Riding herd over Sears’ CE resurgence are two new managers. John Schlenner recently succeeded Ray Brown to become divisional merchandise manager of consumer electronics, while Sears veteran Dan Laughlin was last month named to the newly created position of senior VP/general merchandise manager of majaps and electronics.

Sears’ CE business will also likely benefit from the September 30 re-launch of Sears.com, which features enhanced navigation, clearer product presentation, and better research and comparison tools, while its new off-the-mall concept store, Sears Grand, features a better than 10 percent increase in CE selling space.

Target

Rather than go head-to-head with Sears and Wal-Mart in the high technology stakes, the Minneapolis mass merchant is carefully picking its CE shots. In lieu of HD-ready projection or flat-panel TVs, Target has zeroed in on digital imaging, music and movie software, and assorted accessories ranging from digital media to batteries as core categories around which to build its electronics franchise.

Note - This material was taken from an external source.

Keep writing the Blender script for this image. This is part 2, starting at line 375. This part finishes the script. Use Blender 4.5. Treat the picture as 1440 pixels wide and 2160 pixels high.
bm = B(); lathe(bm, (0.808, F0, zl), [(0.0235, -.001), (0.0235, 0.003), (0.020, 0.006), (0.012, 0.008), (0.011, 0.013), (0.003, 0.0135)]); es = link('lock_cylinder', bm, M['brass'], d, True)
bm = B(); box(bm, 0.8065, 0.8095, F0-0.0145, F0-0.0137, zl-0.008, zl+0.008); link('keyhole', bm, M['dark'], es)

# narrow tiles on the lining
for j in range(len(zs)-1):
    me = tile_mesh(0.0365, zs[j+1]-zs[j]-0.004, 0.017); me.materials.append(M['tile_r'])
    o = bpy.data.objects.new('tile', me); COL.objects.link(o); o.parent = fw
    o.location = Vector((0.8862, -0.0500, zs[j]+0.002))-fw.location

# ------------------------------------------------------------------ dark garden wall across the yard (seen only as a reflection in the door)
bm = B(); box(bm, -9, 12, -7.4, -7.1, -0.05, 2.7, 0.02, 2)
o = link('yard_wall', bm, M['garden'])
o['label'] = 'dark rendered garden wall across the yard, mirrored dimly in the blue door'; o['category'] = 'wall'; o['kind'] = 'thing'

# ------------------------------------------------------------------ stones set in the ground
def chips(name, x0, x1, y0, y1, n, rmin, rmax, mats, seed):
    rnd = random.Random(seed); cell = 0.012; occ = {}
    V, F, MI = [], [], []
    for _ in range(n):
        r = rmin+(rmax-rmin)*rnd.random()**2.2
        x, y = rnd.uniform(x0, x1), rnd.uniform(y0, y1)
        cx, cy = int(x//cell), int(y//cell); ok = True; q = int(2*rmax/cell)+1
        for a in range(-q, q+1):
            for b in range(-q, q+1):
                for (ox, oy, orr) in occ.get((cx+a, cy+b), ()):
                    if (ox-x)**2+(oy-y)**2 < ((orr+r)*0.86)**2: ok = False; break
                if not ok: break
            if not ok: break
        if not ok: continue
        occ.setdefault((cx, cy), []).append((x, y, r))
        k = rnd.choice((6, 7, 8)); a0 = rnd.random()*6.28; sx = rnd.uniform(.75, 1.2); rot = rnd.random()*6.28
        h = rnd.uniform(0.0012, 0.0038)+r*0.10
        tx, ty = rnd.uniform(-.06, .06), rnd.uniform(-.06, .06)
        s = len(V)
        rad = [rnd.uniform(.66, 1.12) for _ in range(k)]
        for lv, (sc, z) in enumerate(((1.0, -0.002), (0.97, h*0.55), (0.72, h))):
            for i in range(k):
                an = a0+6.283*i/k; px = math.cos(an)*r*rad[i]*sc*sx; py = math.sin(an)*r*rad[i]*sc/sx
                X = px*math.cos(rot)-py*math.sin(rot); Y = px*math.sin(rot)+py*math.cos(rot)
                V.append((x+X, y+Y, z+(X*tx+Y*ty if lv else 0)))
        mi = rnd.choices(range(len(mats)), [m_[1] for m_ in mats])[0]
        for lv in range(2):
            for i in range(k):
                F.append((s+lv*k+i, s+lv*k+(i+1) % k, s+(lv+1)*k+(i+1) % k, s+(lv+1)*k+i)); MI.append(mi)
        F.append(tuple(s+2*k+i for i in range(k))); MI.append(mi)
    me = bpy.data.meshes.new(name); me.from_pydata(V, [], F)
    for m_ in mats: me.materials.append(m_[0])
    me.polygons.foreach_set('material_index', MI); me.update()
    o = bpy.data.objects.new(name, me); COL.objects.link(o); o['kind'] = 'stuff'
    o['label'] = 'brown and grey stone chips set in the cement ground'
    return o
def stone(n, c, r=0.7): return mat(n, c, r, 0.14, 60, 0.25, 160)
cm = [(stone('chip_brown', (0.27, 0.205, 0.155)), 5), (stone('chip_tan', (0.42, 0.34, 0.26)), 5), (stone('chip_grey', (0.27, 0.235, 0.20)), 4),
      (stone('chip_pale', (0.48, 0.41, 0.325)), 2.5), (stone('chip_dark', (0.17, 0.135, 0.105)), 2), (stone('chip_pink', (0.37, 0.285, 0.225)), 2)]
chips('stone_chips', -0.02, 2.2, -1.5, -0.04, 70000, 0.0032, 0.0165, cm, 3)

But the company’s true ace-in-the-hole is its discount designer franchise, which it has successfully carried over to the CE department thanks to licensing deals and exclusive product development partnerships with vendors. Indeed, whether in apparel, home fashions or hardlines, the chain relies on comprehensive, Target-specific programs with unique packaging and merchandising to distinguish it in a crowded marketplace.

Examples in electronics include the landmark Liv line of small electrics, which represents the first and only time that Sony has developed a unique collection for one retailer. Target also has the inside track on Eddie Bauer-licensed mobile video products, including portable DVD and video cassette players and camera and camcorder bags, and has experimented with a signature lipstick red Sphere collection of phones, clocks and other desktop items by Memcorp/Memorex. The latter, like Liv, specifically targeted the untapped female CE shopper with fashion forward colors and unconventional ergonomics.

And rather than knock heads in the price-imploding DVD player segment, Target has opted into Disney Electronics’ limited distribution children’s line, also produced by Memcorp, featuring colorful, cartoon-like A/V products — including a basic DVD player, albeit with detachable shoes, for $100.

All told, the strategy has landed Target in fifth place on TWICE’s Top 100 CE Retailers list with nearly $4.8 billion in electronics sales last year. That’s ahead of Sears, which ranks ninth at $2.7 billion, and behind No. 2 CE retailer Wal-Mart, which pulled in $14.1 billion in CE sales in 2002.